» DATA
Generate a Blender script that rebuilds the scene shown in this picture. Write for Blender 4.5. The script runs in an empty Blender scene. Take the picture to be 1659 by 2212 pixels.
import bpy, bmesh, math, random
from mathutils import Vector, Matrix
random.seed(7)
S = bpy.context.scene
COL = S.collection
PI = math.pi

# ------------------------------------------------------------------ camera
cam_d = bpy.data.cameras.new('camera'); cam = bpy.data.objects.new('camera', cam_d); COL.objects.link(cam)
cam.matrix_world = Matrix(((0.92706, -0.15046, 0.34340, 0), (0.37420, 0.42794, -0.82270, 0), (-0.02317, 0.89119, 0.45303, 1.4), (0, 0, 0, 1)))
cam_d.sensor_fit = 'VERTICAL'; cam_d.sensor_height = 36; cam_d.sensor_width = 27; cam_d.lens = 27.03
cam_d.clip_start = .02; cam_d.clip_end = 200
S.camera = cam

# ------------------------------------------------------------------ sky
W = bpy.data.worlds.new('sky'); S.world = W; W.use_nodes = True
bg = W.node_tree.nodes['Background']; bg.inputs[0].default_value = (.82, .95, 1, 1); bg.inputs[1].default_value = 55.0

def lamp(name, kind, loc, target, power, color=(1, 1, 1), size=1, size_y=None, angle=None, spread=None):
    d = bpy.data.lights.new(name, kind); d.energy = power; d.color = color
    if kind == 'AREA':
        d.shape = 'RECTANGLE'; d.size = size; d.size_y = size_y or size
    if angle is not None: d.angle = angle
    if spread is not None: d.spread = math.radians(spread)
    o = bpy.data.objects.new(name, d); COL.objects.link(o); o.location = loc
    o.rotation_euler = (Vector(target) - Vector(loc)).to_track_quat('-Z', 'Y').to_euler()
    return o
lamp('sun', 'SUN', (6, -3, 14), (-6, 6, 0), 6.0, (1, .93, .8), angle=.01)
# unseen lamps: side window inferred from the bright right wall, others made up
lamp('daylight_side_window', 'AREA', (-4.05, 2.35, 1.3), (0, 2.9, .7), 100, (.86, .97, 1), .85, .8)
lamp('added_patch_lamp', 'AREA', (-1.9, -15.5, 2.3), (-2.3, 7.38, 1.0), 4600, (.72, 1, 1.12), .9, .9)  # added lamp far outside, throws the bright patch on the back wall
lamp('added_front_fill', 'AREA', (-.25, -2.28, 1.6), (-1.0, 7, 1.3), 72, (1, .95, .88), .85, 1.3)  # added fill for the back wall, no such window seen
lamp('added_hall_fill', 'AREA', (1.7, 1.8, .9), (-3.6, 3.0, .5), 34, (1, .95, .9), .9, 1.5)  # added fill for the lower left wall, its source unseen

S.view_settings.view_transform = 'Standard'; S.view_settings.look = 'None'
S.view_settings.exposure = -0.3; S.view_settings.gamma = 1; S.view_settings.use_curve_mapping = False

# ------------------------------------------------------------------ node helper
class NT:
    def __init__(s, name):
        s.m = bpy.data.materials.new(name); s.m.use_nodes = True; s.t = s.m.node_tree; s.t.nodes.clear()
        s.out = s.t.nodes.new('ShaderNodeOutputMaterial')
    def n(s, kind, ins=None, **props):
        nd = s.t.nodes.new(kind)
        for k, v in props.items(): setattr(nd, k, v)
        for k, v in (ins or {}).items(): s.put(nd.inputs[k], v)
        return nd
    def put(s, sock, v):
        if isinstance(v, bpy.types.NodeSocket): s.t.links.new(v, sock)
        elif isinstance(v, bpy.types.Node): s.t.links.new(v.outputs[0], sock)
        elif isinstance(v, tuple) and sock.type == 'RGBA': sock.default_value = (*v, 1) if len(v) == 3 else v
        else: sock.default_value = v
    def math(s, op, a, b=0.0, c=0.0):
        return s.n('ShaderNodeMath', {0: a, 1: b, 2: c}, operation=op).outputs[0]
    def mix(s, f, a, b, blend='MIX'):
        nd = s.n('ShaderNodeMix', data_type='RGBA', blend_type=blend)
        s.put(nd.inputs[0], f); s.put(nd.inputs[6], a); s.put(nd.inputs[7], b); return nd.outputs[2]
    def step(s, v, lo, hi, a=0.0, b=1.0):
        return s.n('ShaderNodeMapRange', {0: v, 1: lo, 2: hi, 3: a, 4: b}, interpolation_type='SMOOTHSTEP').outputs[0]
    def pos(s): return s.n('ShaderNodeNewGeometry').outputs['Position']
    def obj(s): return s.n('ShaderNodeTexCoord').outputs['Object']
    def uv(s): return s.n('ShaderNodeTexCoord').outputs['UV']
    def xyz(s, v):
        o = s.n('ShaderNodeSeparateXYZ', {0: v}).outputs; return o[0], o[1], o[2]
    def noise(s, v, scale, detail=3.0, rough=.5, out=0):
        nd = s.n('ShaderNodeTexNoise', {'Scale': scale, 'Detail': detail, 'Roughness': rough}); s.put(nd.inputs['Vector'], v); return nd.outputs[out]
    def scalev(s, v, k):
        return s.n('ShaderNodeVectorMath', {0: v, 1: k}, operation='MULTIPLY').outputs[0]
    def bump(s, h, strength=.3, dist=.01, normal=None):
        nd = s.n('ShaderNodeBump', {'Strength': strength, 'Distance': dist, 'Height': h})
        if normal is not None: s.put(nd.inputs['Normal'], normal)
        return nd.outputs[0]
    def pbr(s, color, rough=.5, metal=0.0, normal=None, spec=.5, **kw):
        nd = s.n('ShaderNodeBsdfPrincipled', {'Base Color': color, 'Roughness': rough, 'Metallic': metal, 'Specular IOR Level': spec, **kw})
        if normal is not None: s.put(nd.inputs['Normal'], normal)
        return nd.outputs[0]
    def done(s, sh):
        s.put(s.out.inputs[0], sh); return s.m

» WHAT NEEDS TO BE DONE
Everything from the first line above up to and including the line that contains "PI = math.pi" should be printed exactly; please print only that.

» TASK ANSWER
Generate a Blender script that rebuilds the scene shown in this picture. Write for Blender 4.5. The script runs in an empty Blender scene. Take the picture to be 1659 by 2212 pixels.
import bpy, bmesh, math, random
from mathutils import Vector, Matrix
random.seed(7)
S = bpy.context.scene
COL = S.collection
PI = math.pi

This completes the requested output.